AVAILABLE DATA>
— START —
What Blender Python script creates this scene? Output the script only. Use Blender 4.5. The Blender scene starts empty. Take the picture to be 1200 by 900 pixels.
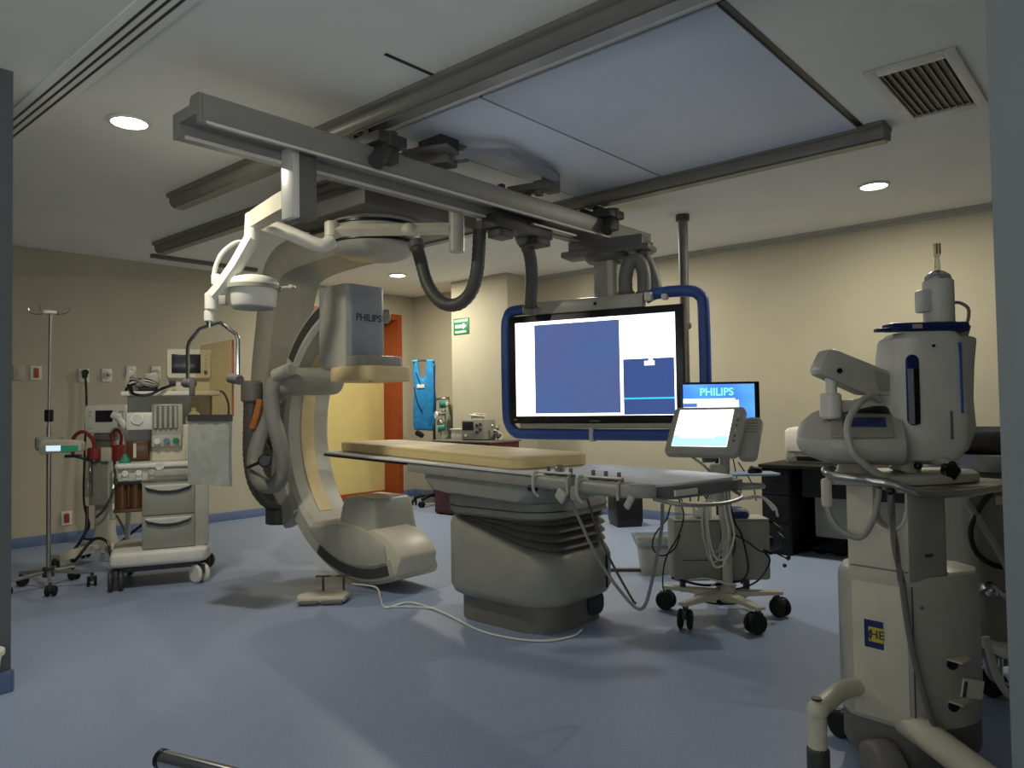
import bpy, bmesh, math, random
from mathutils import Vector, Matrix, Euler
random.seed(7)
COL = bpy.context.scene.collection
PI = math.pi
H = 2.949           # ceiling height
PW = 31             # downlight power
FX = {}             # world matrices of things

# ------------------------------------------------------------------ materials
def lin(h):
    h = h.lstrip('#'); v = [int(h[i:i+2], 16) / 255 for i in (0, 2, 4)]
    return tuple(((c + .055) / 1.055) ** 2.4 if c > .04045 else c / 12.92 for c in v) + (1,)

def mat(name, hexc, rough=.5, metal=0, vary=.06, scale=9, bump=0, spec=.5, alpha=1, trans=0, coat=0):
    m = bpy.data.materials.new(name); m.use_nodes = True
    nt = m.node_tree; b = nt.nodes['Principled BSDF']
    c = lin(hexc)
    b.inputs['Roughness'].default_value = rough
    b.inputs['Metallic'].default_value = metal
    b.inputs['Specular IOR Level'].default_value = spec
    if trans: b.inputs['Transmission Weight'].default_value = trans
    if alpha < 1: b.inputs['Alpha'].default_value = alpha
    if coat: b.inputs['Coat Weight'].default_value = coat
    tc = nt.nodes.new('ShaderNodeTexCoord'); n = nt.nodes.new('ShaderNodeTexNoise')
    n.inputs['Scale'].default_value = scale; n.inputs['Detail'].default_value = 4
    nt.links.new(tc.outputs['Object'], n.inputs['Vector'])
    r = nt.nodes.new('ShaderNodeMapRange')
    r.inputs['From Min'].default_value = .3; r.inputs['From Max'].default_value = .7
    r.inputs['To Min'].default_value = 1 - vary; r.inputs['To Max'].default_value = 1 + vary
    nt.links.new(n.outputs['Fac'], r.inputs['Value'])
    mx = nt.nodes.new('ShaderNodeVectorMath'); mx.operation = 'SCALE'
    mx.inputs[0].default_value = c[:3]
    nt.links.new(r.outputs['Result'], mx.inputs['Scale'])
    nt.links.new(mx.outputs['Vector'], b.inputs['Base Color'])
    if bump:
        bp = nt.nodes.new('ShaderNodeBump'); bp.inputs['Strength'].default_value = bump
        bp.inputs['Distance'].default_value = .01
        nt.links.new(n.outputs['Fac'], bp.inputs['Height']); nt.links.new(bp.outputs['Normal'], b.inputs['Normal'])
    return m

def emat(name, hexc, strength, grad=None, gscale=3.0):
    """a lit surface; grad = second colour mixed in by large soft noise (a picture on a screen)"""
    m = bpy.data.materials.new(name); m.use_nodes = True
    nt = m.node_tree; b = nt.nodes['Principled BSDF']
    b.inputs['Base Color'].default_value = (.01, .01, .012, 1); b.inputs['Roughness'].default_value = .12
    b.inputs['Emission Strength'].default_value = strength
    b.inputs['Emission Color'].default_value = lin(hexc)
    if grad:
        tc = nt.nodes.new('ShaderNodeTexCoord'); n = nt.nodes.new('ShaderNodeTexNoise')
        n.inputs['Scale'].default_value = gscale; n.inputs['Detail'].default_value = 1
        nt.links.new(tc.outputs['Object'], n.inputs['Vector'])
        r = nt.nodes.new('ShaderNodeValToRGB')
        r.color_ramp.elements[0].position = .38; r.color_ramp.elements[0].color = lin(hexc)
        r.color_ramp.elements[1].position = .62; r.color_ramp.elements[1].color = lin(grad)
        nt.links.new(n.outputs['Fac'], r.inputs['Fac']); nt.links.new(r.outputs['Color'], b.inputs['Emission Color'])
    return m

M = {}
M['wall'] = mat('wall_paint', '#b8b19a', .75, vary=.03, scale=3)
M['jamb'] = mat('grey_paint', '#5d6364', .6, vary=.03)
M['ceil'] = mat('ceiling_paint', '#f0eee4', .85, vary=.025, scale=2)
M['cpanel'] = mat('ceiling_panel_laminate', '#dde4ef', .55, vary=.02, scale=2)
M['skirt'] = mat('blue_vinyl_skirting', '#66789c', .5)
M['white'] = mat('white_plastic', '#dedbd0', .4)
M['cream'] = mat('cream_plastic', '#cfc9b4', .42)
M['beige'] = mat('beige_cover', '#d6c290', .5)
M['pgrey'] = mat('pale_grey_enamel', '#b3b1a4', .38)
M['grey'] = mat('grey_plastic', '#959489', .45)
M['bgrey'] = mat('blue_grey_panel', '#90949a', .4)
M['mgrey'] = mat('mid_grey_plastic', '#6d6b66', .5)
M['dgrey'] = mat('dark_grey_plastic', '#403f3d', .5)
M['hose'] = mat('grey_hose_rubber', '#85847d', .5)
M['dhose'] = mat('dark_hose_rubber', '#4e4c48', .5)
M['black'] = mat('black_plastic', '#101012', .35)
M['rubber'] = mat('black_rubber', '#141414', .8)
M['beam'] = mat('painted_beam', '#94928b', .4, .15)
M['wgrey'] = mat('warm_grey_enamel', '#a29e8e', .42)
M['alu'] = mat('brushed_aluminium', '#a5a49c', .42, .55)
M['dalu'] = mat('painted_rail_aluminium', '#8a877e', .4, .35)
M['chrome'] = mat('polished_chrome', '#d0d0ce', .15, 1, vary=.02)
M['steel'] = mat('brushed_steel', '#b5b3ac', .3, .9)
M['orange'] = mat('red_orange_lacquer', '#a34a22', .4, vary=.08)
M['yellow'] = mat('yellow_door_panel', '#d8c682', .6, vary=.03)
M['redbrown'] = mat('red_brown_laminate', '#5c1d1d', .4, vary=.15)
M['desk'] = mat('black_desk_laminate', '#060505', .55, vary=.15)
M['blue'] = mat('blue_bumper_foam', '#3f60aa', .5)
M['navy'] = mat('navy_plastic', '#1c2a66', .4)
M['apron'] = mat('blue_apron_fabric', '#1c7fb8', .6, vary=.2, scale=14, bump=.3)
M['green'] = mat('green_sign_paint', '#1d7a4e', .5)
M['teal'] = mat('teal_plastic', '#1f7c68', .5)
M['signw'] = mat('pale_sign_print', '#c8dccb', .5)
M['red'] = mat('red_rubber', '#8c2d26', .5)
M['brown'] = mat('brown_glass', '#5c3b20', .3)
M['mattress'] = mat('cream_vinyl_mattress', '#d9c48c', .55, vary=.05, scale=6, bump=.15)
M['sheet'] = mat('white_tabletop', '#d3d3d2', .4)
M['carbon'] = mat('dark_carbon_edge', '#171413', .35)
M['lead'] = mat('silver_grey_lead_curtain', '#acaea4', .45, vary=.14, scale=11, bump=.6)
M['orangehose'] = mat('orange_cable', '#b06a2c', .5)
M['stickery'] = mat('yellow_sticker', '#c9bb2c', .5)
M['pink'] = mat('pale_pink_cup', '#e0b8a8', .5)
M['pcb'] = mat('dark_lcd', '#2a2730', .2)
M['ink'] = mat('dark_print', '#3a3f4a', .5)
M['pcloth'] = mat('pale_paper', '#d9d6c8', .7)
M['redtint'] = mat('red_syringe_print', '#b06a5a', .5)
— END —
WHAT YOU NEED TO DO> Pick out the lines containing the string "picture".

SOLUTION FOR THIS PROBLEM>
What Blender Python script creates this scene? Output the script only. Use Blender 4.5. The Blender scene starts empty. Take the picture to be 1200 by 900 pixels.
    """a lit surface; grad = second colour mixed in by large soft noise (a picture on a screen)"""